== Stated task ==
From the first line of the data through the line containing "obj('white_symbol', bm, 'white_plastic', sg)", return each line exactly.

== Data to use ==
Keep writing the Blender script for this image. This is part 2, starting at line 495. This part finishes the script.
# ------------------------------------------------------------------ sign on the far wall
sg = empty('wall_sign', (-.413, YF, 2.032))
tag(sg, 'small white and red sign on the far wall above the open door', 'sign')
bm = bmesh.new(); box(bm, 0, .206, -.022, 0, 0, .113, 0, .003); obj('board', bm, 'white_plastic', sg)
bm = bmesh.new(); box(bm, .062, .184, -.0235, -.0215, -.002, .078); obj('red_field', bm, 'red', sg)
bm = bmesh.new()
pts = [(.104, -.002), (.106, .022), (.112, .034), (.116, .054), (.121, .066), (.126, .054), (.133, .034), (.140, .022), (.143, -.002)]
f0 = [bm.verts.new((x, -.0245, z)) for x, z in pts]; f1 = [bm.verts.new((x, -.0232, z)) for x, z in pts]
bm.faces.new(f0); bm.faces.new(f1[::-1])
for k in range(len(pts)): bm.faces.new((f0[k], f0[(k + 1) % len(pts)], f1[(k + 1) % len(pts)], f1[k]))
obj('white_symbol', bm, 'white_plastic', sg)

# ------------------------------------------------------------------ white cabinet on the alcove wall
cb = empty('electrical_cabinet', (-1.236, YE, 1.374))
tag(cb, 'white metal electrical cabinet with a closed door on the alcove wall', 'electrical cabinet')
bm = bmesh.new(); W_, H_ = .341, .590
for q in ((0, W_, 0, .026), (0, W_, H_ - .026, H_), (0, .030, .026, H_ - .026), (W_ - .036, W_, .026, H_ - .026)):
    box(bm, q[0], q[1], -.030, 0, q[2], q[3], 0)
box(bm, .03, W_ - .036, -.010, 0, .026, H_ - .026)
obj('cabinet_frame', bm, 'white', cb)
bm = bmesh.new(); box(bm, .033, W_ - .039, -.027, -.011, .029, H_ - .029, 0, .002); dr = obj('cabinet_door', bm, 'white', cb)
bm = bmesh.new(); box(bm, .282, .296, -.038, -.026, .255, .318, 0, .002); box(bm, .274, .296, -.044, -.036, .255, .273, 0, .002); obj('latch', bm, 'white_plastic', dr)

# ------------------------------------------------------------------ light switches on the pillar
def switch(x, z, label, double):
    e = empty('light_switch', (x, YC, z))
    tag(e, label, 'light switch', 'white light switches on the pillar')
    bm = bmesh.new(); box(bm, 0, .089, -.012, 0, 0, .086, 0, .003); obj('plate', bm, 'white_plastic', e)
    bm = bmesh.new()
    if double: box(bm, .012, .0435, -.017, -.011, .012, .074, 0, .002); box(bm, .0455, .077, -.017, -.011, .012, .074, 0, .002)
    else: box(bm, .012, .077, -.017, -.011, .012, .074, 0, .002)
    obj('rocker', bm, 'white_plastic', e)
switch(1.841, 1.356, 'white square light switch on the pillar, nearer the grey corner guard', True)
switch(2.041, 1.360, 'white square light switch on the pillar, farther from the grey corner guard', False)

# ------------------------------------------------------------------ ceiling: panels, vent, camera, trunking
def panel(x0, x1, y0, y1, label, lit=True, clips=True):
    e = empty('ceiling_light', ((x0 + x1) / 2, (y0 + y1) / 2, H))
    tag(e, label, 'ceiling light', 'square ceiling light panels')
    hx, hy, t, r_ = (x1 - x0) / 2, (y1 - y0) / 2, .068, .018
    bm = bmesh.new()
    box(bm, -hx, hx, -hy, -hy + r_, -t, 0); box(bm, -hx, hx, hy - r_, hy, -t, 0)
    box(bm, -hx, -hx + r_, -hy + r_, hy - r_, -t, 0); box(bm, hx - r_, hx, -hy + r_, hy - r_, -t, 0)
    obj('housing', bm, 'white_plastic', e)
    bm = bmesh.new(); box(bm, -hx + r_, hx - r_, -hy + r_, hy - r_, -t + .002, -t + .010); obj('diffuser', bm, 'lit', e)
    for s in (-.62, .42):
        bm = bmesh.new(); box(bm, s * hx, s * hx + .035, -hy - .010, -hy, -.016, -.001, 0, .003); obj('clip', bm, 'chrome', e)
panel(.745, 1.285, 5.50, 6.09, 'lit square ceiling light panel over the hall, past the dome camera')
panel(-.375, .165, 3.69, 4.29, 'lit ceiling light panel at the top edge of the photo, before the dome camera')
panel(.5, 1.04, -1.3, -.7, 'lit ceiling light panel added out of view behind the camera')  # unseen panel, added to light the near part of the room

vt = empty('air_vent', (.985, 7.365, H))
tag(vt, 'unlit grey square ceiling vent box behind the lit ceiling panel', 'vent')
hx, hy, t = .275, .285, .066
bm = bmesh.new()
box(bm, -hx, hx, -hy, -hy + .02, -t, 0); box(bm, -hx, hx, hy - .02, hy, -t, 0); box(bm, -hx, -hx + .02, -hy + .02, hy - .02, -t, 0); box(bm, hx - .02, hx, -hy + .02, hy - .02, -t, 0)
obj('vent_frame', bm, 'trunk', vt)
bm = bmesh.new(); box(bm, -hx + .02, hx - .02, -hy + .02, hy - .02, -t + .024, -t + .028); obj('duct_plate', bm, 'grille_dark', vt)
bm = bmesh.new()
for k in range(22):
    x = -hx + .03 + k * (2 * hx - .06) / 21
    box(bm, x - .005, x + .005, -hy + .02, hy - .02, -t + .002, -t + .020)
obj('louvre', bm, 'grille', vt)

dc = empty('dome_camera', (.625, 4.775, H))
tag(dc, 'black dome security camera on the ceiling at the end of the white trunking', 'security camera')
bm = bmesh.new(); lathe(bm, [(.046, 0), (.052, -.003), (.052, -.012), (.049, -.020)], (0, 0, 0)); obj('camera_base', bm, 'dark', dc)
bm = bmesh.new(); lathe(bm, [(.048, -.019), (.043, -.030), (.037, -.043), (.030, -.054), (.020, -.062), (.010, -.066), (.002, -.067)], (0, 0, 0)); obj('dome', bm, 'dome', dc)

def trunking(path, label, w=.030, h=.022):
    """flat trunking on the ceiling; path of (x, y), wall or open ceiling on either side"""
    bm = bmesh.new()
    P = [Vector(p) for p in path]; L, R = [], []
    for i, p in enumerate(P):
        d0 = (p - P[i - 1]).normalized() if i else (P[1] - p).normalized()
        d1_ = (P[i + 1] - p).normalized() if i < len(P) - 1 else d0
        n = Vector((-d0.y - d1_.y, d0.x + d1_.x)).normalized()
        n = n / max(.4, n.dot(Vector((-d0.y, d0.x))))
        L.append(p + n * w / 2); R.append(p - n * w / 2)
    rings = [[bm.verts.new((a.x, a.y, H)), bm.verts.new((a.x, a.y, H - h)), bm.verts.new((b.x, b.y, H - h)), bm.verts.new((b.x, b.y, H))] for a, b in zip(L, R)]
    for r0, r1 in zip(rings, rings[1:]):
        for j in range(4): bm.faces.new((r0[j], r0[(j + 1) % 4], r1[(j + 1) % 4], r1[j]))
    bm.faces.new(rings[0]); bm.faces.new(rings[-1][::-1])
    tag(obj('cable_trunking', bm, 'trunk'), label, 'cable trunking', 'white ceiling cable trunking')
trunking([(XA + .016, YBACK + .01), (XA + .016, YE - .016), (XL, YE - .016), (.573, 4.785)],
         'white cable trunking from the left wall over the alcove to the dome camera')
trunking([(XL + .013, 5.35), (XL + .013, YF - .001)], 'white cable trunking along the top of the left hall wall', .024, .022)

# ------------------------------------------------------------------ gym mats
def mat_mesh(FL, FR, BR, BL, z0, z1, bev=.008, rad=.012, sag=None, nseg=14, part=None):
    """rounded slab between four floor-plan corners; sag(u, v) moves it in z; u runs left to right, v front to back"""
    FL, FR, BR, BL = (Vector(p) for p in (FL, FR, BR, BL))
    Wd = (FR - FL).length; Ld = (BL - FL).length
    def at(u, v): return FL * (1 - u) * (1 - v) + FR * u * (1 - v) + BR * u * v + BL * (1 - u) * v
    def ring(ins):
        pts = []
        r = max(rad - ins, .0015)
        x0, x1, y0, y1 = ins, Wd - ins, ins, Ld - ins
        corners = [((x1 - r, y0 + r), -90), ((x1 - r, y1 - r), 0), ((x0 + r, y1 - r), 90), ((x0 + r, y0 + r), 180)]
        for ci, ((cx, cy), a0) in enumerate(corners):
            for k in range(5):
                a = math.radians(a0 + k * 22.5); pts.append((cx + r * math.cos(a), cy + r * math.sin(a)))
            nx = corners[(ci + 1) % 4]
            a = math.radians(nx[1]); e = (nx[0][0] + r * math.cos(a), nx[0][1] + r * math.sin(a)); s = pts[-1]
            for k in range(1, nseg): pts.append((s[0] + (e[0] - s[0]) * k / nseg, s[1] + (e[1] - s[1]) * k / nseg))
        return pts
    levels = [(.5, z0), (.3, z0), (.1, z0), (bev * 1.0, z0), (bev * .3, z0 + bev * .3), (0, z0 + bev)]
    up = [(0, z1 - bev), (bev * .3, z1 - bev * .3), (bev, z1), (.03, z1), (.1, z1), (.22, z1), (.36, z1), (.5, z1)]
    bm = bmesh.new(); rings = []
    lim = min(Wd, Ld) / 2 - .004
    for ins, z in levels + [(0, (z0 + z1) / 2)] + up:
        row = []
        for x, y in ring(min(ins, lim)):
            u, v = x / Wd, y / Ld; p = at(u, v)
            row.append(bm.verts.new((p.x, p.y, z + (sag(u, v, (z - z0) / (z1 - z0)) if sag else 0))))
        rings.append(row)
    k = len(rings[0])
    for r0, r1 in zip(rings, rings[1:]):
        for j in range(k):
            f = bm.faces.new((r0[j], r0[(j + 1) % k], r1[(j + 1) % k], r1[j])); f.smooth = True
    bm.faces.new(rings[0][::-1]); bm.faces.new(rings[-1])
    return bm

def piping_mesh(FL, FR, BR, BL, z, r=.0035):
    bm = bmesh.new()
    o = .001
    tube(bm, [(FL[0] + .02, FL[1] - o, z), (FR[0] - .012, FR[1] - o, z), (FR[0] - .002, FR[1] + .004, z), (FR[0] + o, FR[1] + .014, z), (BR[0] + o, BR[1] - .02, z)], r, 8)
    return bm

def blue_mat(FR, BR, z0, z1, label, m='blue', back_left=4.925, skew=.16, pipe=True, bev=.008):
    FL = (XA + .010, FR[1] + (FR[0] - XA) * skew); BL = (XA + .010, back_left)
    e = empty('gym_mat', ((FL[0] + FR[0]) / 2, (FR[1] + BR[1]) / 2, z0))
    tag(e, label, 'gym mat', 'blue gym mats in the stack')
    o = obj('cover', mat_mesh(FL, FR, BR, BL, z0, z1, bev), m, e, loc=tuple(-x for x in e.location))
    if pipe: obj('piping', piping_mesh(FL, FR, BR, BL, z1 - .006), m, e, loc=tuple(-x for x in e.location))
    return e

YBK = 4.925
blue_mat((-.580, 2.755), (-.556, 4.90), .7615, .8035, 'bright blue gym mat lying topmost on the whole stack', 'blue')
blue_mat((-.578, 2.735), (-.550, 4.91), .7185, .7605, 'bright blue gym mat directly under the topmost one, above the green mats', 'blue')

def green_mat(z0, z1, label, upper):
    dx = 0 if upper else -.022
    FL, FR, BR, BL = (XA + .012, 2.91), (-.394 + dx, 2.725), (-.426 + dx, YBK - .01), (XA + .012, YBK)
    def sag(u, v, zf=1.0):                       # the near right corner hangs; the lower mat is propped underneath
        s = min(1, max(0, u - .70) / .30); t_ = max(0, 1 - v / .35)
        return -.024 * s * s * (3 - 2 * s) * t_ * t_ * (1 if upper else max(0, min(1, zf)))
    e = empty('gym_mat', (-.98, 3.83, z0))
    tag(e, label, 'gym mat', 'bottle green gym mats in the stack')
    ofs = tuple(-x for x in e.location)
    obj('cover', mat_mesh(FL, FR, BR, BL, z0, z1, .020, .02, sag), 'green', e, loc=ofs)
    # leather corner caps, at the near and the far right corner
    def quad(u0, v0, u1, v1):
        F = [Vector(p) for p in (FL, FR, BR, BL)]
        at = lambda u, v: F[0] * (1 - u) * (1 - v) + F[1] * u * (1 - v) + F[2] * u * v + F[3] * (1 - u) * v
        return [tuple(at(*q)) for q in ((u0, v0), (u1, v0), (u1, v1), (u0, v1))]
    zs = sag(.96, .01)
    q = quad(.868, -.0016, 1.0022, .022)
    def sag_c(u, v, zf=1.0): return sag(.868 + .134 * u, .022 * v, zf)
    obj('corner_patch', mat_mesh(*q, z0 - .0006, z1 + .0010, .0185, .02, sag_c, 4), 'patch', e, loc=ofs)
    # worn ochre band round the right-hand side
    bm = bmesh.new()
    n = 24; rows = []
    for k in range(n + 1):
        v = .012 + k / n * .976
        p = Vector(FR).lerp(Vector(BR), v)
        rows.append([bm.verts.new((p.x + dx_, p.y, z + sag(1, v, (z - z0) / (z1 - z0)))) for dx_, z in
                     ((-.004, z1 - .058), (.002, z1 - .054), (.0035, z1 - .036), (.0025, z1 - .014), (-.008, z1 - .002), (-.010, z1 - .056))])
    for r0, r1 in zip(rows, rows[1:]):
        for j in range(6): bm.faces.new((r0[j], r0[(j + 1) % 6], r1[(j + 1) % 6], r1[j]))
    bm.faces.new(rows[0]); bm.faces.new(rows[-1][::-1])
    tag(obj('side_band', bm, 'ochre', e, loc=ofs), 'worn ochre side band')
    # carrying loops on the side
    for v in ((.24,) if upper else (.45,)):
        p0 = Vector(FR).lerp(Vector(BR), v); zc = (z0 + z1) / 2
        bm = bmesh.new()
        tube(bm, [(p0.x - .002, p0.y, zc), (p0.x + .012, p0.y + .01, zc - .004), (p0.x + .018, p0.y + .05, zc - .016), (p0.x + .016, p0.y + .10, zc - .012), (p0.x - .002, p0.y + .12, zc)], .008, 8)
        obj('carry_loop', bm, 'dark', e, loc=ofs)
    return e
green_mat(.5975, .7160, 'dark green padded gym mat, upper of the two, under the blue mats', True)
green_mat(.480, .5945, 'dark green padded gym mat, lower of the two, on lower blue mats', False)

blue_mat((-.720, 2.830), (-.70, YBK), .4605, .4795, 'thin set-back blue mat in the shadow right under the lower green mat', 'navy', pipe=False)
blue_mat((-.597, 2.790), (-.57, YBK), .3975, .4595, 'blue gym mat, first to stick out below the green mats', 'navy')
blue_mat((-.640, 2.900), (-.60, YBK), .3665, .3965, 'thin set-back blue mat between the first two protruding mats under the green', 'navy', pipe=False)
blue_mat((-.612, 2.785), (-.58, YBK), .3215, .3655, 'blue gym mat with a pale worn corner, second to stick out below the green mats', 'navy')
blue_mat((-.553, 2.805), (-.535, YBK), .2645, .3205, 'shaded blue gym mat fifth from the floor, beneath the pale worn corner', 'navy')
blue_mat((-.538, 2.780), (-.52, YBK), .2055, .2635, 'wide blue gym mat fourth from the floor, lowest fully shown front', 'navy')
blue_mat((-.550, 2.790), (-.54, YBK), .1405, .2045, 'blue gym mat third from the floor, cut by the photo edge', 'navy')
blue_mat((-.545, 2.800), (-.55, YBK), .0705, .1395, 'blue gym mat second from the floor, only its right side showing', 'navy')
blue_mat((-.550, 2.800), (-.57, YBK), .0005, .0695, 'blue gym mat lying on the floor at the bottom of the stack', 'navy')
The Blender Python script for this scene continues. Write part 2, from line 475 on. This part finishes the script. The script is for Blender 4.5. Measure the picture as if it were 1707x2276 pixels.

== Result below ==
Keep writing the Blender script for this image. This is part 2, starting at line 495. This part finishes the script.
# ------------------------------------------------------------------ sign on the far wall
sg = empty('wall_sign', (-.413, YF, 2.032))
tag(sg, 'small white and red sign on the far wall above the open door', 'sign')
bm = bmesh.new(); box(bm, 0, .206, -.022, 0, 0, .113, 0, .003); obj('board', bm, 'white_plastic', sg)
bm = bmesh.new(); box(bm, .062, .184, -.0235, -.0215, -.002, .078); obj('red_field', bm, 'red', sg)
bm = bmesh.new()
pts = [(.104, -.002), (.106, .022), (.112, .034), (.116, .054), (.121, .066), (.126, .054), (.133, .034), (.140, .022), (.143, -.002)]
f0 = [bm.verts.new((x, -.0245, z)) for x, z in pts]; f1 = [bm.verts.new((x, -.0232, z)) for x, z in pts]
bm.faces.new(f0); bm.faces.new(f1[::-1])
for k in range(len(pts)): bm.faces.new((f0[k], f0[(k + 1) % len(pts)], f1[(k + 1) % len(pts)], f1[k]))
obj('white_symbol', bm, 'white_plastic', sg)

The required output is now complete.